Он боится нападения чертей, которые хотят соблазнить его на нехорошее поведение. Он воздержанник и «соблюдает себя» для семьи, а по ночам ему снятся женщины, которые являются его прельщать. Их посылают черти.

– Тут много чертей! – выкрикивает он своим тоненьким, пронзительным голоском и лезет под кровать посмотреть: нет ли их там? – Есть! Есть! Вот они!

Начинается припадок.

Берегите ваши карманы. Около все время трется Демидов, клептоман, один из несчастнейших людей на каторге.

Его били смертным боем товарищи и секло начальство. А он все продолжал оставаться неисправимым. Ему еще недавно дали 52 лозы, как вдруг, к общему изумлению, доктор Кириллов взял этого «неисправимого негодяя» в лазарет.

– Ах вон оно что! – ахнули все. – Он сумасшедший!
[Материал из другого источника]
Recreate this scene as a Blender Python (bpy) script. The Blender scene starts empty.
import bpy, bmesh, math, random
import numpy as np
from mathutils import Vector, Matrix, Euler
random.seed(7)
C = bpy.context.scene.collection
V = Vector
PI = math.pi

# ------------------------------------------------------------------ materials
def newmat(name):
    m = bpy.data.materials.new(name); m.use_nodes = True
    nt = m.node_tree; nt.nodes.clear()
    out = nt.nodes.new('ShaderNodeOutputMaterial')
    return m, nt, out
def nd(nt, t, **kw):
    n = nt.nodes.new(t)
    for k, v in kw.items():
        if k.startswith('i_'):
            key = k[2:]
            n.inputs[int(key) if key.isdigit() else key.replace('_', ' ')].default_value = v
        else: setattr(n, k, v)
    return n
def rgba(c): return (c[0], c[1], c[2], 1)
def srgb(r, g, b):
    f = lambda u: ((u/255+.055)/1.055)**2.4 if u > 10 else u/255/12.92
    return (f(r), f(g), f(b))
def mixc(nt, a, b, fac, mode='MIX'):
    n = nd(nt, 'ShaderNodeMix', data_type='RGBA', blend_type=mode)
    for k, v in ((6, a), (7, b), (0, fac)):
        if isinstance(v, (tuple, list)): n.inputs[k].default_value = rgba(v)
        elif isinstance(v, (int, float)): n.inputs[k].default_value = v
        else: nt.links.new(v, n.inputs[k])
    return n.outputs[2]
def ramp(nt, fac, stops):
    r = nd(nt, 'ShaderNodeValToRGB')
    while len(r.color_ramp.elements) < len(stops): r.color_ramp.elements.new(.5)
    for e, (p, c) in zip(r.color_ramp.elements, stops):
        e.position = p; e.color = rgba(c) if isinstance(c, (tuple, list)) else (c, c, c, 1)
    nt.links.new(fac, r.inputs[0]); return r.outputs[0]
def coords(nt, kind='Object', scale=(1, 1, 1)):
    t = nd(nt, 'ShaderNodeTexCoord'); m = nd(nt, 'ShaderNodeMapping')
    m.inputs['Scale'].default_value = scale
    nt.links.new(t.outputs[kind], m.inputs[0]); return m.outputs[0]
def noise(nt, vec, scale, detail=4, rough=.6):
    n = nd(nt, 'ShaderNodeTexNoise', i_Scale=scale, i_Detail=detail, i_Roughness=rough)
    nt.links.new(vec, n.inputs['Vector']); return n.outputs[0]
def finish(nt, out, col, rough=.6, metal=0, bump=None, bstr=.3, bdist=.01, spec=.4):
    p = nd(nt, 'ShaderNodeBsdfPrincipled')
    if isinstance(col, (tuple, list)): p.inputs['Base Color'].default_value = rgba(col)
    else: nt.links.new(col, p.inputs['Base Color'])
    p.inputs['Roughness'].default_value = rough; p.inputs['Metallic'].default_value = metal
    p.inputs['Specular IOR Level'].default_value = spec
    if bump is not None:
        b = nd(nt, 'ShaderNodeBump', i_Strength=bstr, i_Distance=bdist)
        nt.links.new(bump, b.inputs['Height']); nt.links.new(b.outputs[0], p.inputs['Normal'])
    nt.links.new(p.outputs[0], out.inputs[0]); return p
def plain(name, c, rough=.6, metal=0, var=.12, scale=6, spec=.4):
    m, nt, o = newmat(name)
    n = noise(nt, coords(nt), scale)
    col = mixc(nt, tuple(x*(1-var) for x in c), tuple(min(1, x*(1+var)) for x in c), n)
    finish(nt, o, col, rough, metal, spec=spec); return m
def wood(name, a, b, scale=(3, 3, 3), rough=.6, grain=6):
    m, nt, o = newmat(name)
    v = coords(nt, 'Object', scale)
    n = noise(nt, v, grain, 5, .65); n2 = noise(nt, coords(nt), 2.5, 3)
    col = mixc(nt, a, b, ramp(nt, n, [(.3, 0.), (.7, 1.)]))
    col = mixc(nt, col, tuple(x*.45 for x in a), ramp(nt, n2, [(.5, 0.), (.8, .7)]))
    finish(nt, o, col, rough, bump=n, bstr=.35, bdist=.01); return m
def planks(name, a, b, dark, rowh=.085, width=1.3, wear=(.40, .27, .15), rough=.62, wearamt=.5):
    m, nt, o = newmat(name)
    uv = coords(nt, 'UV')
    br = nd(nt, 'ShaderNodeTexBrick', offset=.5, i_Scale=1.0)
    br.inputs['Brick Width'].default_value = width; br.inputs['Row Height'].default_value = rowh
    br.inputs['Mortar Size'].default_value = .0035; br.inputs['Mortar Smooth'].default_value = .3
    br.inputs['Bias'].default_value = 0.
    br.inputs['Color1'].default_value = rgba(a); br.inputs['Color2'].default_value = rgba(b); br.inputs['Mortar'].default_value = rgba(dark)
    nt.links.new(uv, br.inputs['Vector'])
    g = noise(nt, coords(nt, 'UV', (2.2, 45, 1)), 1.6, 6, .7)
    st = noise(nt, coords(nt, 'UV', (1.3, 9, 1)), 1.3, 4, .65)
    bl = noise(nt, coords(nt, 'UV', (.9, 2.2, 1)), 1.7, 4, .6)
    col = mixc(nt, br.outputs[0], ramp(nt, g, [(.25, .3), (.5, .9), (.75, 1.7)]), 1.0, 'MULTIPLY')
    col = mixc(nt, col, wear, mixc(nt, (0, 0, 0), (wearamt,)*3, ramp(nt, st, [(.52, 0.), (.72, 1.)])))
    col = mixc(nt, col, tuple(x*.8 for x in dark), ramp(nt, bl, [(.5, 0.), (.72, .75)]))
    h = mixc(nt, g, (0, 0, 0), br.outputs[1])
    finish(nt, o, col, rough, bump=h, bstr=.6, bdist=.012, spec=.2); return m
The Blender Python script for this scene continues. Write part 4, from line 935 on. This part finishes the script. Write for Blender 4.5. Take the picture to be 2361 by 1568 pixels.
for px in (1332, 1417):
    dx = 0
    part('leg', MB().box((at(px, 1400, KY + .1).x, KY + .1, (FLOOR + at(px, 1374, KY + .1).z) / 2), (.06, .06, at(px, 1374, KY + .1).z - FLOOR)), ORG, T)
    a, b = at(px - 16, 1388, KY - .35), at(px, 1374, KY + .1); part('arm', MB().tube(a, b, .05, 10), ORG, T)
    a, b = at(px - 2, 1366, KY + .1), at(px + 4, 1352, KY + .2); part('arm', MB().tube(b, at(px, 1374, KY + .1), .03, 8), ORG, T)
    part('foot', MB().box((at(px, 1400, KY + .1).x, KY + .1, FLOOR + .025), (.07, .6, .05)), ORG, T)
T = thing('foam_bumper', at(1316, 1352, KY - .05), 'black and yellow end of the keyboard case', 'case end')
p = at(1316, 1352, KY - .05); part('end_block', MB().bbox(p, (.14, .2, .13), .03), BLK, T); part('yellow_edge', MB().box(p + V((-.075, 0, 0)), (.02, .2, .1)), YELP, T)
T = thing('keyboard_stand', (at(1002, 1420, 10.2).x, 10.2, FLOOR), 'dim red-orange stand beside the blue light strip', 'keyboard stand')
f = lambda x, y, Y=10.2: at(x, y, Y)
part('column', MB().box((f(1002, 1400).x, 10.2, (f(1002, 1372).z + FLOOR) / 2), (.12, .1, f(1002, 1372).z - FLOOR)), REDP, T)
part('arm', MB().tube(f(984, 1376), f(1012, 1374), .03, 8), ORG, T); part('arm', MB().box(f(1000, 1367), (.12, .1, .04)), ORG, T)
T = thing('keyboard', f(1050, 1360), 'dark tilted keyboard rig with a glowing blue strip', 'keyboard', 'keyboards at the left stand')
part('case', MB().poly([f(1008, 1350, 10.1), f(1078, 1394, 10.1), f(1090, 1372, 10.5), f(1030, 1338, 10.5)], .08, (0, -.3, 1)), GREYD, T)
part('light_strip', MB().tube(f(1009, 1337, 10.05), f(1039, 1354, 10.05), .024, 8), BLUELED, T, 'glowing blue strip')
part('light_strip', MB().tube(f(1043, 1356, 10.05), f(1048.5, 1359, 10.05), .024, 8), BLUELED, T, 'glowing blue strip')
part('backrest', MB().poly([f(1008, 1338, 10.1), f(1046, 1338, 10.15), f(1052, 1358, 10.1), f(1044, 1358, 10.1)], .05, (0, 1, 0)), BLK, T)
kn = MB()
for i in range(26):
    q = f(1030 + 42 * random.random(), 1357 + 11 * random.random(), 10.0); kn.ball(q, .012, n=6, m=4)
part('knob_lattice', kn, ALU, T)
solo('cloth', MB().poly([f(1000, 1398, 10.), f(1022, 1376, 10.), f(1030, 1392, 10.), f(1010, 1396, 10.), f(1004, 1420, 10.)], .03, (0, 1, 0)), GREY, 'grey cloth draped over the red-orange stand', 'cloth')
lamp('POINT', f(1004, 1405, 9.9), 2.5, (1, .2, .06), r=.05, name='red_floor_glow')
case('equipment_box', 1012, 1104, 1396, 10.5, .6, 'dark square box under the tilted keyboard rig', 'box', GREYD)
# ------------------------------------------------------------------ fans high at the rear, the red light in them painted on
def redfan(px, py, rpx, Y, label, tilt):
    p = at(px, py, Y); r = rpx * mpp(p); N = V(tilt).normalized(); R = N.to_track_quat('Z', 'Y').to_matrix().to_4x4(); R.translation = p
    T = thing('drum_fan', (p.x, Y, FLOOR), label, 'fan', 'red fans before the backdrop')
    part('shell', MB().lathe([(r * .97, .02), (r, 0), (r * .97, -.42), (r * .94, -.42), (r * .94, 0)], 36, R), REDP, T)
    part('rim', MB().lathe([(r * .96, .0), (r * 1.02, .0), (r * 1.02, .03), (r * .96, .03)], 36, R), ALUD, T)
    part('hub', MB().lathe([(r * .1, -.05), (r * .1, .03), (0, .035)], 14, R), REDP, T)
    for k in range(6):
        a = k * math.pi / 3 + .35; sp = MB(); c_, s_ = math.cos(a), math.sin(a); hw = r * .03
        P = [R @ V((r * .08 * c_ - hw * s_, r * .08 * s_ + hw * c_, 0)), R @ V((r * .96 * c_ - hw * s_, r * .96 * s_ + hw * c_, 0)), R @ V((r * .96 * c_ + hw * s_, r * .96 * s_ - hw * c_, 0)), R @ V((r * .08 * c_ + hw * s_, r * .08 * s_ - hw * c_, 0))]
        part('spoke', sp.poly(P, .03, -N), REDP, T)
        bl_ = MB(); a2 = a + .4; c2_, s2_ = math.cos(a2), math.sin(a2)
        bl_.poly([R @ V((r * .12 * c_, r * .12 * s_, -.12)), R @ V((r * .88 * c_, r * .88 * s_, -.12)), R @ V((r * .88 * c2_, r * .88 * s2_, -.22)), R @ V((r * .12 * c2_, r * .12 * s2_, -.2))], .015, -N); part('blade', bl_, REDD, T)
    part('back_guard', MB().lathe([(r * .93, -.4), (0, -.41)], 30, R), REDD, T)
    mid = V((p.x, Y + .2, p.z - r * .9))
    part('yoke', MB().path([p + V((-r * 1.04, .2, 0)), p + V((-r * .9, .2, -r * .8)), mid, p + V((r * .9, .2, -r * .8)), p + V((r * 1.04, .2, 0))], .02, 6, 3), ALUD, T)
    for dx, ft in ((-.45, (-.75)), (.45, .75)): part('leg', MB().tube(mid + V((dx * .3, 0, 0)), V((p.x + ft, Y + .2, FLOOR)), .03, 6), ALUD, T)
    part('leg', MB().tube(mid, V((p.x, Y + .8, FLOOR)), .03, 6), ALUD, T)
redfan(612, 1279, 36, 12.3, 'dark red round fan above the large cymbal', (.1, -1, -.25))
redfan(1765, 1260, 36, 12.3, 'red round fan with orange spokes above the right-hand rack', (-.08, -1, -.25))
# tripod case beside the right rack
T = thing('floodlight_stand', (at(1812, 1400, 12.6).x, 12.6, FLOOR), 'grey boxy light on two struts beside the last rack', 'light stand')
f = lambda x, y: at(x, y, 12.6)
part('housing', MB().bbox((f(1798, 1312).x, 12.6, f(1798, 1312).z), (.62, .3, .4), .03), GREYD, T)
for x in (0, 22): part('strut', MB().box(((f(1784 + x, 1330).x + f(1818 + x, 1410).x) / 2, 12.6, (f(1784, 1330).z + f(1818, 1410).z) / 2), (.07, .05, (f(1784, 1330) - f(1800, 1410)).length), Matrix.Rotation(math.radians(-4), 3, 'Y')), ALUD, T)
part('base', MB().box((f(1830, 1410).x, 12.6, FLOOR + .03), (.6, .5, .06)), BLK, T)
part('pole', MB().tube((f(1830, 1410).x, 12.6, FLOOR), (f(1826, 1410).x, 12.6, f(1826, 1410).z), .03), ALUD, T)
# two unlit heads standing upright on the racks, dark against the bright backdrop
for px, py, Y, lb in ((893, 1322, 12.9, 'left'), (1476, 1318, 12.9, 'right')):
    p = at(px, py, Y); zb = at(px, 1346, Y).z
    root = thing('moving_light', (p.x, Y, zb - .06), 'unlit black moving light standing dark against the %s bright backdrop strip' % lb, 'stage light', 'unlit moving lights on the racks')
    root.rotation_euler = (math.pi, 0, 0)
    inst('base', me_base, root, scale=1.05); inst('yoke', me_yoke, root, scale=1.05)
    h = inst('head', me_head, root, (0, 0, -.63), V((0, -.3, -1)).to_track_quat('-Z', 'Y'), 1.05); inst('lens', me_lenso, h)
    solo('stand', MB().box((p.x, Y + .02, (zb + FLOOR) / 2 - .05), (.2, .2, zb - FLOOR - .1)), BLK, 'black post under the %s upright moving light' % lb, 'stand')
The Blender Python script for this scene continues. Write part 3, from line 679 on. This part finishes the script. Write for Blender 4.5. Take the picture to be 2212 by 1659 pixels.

А мы-то его исправляли.

А вот жертва наших больниц, жертва их страсти к поспешной выписке.

Это – бродяга немой.

– Семен Михайлович! Как поживаешь? – спрашивает доктор.

Семен Михайлович улыбается бессмысленной улыбкой и смотрит куда-то в угол.

– Да он что? Действительно, немой?

– Нет, он страдает одной из форм афазии, не может говорить, не в состоянии отвечать на вопросы.

И больной только улыбается своей бессмысленной, беспомощной, жалкой страдальческой улыбкой.

В одну из минут просветления, когда к нему ненадолго вернулась способность речи, он рассказал доктору свою историю. Он не бродяга. Он крестьянин Новгородской губернии, Семен Михайлович Глухаренков. У него на родине есть семья. Жил он в Петербурге на заработках, заболел тифозной горячкой, лежал в больнице. Из больницы его выписали слишком рано, чересчур слабым. Денег не было ни гроша, паспорт был отослан на родину менять, приходилось идти пешком. Едва выйдя за заставу, он потерял сознание, а затем с ним «это и случилось». Его держали в полиции, судили – на все вопросы он молчал. И пошел на полтора года в каторгу а затем на поселение на Сахалине, как Бродяга Немой.

Вот та маленькая повесть, которую успел рассказать Семен Глухаренков доктору в минуту просветления – и снова погрузился в молчание, снова на его лице заиграла эта тихая, скорбная улыбка.

Над всем этим – над трагическим молчанием Бродяги Немого, над тихими стонами, вырывающимися из глубины души, над тяжкими вздохами, перебранкой больных, над рассказами жигана об игре, над звуками удушливого кашля чахоточных – звуками, в которых вы слышите, как у людей на куски разрываются легкие, над бредом и идиотским смехом помешанных – над всем этим царит вечный, непрестанный крик сумасшедшего старого солдата.

В Корсаковском лазарете нет места, где бы до вас не достигал этот ужасный, все нервы выматывающий крик. Он отравляет последние минуты умирающих в маленькой отдельной каморке.

Зайдем туда.

На постели лежит человек… тень, призрак человека… Не бледное, а белое, словно молоком вымазанное лицо. Дыхание с хрипом и свистом вырывается из груди.

Он задыхается.

Доктор, дававший мне объяснения по поводу каждого больного, тут сказал только:

– Сами видите!

– Доктор… доктор… – еле переводя дух, говорит больной, и в самом тоне его просьбы звучит что-то детское, беспомощное, жалкое, хватающее за душу, – доктор… выпиши ты, ради Господа Бога, мяты… С мяты я поправлюсь.

– Хорошо, хорошо, голубчик! Выпишу тебе мяты, – успокаивает его доктор.

– То-то!.. С мяты… я… живо…

К вечеру он умер.

Из каморки умирающего мы проходим узеньким коридорчиком к сумасшедшему солдату.

В коридорчике при нашем проходе звенят кандалы. Со скамьи встают двое кандальных.

– Что такое? Больные?

– Никак нет. Для освидетельствования на предмет телесного наказания! – рапортует надзиратель.